Richard B. Johnson (root@chaos.analogic.com)
Fri, 18 Apr 2003 14:00:08 -0400 (EDT)


On Fri, 18 Apr 2003, Jeff Garzik wrote:

> Linus Torvalds wrote:
> > On Fri, 18 Apr 2003, Jeff Garzik wrote:
> >
> >>You should save the strlen result to a temp var, and then s/strcpy/memcpy/
> >
> >
> > No, you should just not do this. I don't see the point.
>
>
> strcpy has a test for each byte of its contents, and memcpy doesn't.
> Why search 's' for NULL twice?
>
> Jeff

Because it doesn't. strcpy() is usually implimented by getting
the string-length, using the same code sequence as strlen(), then
using the same code sequence as memcpy(), but copying the null-byte
as well. The check for the null-byte is done in the length routine.

If you do a memcpy(a, b, strlen(b));, then you are making two
procedure calls and dirtying the cache twice..

A typical Intel procedure, stripped of the push/pops to save
registers is here....

cld
movl SRC(%esp), %edi
movl %edi, %esi # Source = ESI and EDI
orl $-1, %ecx
xorl %eax,%eax # Zero
repnz scasb # Look for the null-byte
negl %ecx # ecx = string length
incl %ecx # copy the null
movl DST(%esp), %edi # Destination buffer EDI
shrl $1, %ecx # Make word count
pushf # Save result
shrl $1, %ecx # Make longword count
rep movsl # copy longwords
adcl %ecx, %ecx # Possible word count
rep movsw # Copy possible last word
popf # Result from first shift
adcl %ecx, %ecx # Possible byte-count
rep movsb # Copy last byte

There are no jumps and the locality of action is good. This could
be improved in the corner cases of long, aligned buffers.
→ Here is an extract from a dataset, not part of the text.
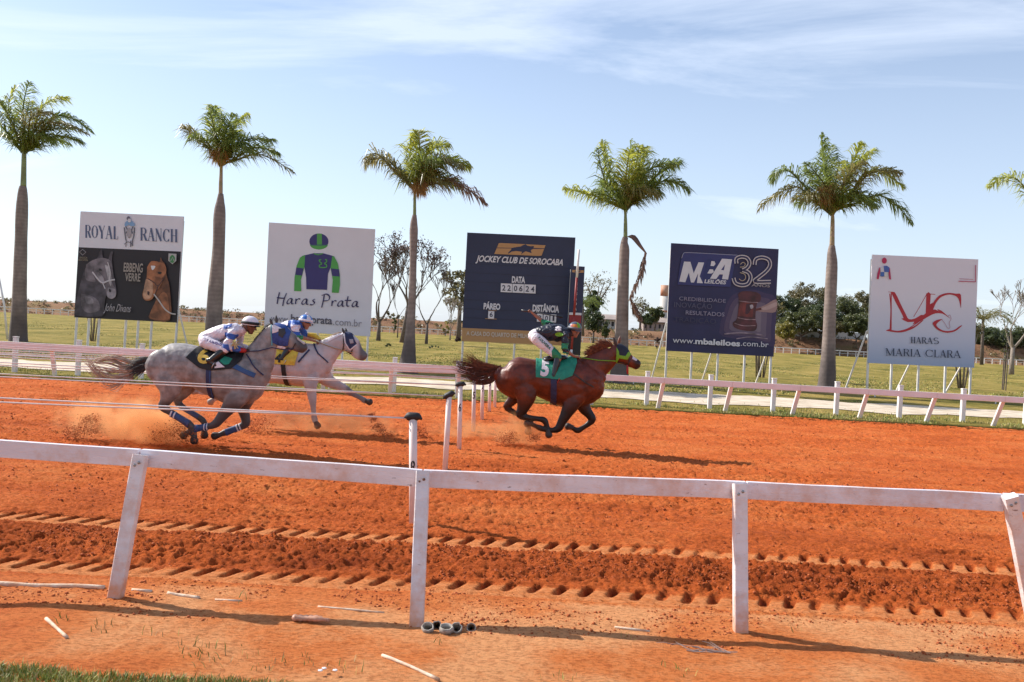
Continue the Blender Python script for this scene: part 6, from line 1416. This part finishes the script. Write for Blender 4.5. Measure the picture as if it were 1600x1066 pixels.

A lot of persons who are unfamiliar with tools other than 'C' think
that strcpy() is made like this:

while(*dsp++ = *src++)
;

... ahaaa .. Wouderful short portable code! Wrong, awful code, possibly
portable.

.L2:
movl 8(%ebp),%edx # Memory reference (destination)
movl 12(%ebp),%ecx # Memory reference (source)
movb (%ecx),%al # Get a byte
movb %al,(%edx) # Put it into destination buffer
incl 12(%ebp) # Memory reference (bump the source)
incl 8(%ebp) # Memory reference (bump the destination)
testb %al,%al # Check for zero on every byte
jne .L4 # Why a jump to here? (should be jne .L2)
jmp .L3
.align 4
.L4:
jmp .L2 # Now we go back to the beginning.
.align 4
.L3:
.L1:
movl %ebp,%esp
popl %ebp
ret

Now; this code is 'shorter', but it is very slow compared to the
smarter strcpy() as previously shown.

Cheers,
Dick Johnson
Penguin : Linux version 2.4.20 on an i686 machine (797.90 BogoMips).
Why is the government concerned about the lunatic fringe? Think about it.